Puisi-puisi Cyntha Hariadi menggambarkan
dunia perempuan sebagai seorang ibu atau anak. Sosok perempuan yang dipenuhi
ketakjuban menjadi Ibu; momen melahirkan, mengasuh anak, hingga imaji dan
pengharapan akan masa depan sang anak –yang memang berangkat dari pengalaman
batin penulisnya sendiri (sebagaimana diungkapkannya dalam beberapa wawancara
media). Di saat yang lain, ia menjelma anak yang mengisahkan hari kelahirannya,
dan bagaimana ia juga akan bersiklus: /Ibuku
melahirkanku /sebagai seorang anak /anakku melahirkanku /sebagai seorang ibu
(Kelahiran, hal. 2).
Cyntha mampu melukiskan proses melahirkan yang
bersifat personal dengan pilihan diksi yang sederhana namun imajinatif. Selain
puisi berjudul “Kelahiran”, momen menjadi ibu juga digambarkannya dalam aneka
lapis pengalaman lain seperti “Cium Kepalanya!” atau “Dua Aku”, “Wajah Ini”, hingga “Ibu Mendulang Anak
Berlari”. Bahkan dalam puisi “Golem” –yang dalam mitologi disebut sebagai
mahluk raksasa aneh yang dibuat dari tanah liat dan dihidupkan untuk
melaksanakan semua perintah tuannya, masih terasa jejak kelahiran dan temali
Ibu-Anak.
Namun tentu Cyntha tidak puas hanya
bermain-main dengan kegembiraan menjadi perempuan. Ia tidak luput mengkritisi
peran domestik perempuan, khususnya dalam kecenderungan masyarakat urban kini.

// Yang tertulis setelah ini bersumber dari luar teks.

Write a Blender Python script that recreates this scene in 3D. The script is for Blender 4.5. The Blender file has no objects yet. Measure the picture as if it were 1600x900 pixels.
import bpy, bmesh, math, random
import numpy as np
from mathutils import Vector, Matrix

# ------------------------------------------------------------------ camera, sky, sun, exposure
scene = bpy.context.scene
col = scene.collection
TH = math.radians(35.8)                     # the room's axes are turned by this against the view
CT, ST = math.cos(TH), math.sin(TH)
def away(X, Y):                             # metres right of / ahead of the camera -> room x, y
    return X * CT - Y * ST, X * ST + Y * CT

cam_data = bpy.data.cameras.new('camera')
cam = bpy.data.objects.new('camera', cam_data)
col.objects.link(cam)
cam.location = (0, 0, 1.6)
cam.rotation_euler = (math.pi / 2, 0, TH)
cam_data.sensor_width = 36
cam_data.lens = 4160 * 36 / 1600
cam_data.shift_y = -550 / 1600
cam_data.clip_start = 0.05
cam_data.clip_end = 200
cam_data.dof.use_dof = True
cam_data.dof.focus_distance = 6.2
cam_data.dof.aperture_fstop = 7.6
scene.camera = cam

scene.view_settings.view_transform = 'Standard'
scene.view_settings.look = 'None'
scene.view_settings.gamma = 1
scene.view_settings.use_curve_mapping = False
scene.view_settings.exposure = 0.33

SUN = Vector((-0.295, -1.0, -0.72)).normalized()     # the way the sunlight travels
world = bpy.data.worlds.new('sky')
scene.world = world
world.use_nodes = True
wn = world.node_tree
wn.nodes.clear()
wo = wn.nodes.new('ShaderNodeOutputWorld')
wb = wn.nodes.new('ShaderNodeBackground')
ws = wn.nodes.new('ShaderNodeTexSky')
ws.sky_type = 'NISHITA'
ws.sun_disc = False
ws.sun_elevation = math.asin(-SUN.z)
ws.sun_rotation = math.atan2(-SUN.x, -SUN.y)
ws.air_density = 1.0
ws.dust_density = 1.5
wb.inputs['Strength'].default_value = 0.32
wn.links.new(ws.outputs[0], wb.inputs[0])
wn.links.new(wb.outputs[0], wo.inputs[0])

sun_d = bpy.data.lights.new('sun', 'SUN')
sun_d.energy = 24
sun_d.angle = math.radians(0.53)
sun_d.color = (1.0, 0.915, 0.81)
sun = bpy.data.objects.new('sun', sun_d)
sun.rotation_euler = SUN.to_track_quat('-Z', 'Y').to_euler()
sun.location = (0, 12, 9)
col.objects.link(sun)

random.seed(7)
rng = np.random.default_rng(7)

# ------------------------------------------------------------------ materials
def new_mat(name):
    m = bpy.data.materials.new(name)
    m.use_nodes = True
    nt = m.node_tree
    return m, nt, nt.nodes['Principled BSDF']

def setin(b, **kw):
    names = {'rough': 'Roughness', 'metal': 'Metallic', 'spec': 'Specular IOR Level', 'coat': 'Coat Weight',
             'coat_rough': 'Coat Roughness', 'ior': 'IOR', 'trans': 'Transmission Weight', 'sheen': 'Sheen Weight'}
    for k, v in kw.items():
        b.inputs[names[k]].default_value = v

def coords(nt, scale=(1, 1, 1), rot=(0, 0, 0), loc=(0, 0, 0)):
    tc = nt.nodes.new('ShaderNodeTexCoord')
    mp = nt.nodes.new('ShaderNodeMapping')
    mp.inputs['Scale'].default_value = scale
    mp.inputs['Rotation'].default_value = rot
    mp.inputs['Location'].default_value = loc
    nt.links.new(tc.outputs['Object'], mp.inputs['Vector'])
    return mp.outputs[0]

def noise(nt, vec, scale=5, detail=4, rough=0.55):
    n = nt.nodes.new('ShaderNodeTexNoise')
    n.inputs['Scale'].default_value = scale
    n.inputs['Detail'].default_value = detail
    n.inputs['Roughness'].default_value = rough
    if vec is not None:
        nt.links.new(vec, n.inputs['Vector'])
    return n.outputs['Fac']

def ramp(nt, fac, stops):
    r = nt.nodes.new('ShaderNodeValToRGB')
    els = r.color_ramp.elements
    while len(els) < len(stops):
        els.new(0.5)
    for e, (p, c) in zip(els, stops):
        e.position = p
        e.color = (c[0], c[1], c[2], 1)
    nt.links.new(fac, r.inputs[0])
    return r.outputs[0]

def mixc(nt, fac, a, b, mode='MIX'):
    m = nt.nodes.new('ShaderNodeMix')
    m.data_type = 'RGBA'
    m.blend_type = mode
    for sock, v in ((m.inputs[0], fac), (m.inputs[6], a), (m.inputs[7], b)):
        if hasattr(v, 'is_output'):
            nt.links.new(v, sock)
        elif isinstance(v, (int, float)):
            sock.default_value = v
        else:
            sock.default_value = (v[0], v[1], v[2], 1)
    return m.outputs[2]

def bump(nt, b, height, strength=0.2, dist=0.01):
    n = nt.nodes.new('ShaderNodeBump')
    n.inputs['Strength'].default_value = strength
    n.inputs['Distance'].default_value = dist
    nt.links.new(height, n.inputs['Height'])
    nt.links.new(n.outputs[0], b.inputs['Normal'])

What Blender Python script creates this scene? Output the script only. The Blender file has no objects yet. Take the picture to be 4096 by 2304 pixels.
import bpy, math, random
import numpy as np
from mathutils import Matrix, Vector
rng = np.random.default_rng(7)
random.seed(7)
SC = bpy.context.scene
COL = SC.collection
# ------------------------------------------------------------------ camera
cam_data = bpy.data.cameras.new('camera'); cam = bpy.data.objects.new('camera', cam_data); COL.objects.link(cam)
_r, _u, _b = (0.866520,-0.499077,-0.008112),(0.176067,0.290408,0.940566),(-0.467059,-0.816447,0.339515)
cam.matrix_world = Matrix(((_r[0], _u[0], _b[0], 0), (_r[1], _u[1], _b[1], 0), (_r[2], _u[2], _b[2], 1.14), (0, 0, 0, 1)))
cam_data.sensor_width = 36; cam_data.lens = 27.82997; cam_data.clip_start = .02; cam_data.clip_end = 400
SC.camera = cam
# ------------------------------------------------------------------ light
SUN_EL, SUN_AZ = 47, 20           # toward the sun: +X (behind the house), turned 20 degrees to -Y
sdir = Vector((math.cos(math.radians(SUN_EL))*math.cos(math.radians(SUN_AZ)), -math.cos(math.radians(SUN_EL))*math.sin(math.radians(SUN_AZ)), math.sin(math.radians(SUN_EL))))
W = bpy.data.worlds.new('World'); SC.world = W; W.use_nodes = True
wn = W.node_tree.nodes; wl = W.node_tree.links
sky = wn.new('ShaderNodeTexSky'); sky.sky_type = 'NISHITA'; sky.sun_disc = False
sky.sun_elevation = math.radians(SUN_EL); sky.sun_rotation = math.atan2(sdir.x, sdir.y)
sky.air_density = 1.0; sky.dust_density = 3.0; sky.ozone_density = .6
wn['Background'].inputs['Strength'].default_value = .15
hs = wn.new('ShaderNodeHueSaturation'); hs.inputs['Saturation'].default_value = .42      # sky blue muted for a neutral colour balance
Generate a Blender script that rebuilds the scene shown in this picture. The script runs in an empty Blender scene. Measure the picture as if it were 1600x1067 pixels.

Sang penulis mengkritisi tugas-tugas
domestik sebagai ibu rumah tangga yang berkutat dengan pekerjaan memasak,
bersih-bersih dan beberes, mengasuh anak, dan seterusnya. Sebagaimana ia
ungkapkan lewat puisi “Beres-Beres”, tidak saja menampilkan diksi-diksi yang
gamblang dan menohok, tapi ditulis dalam tipografi yang “berantakan”, yang mungkin
menjadi cerminan betapa jumpalitannya kehidupan sehari-hari perempuan sebagai
ibu rumah tangga.
Pada karya prosa Cyntha Hariadi tergambarkan
sosok perempuan yang lebih solider, sedangkan melalui puisinya terungkapkan sisi
pribadi yang sungguh soliter. Lewat kedua karyanya ini, Cyntha Hariadi
menawarkan sebuah narasi pendobrakan atas sekat normatif soal “keperempuanan”,
konsep tubuh, juga ranah domestik perempuan.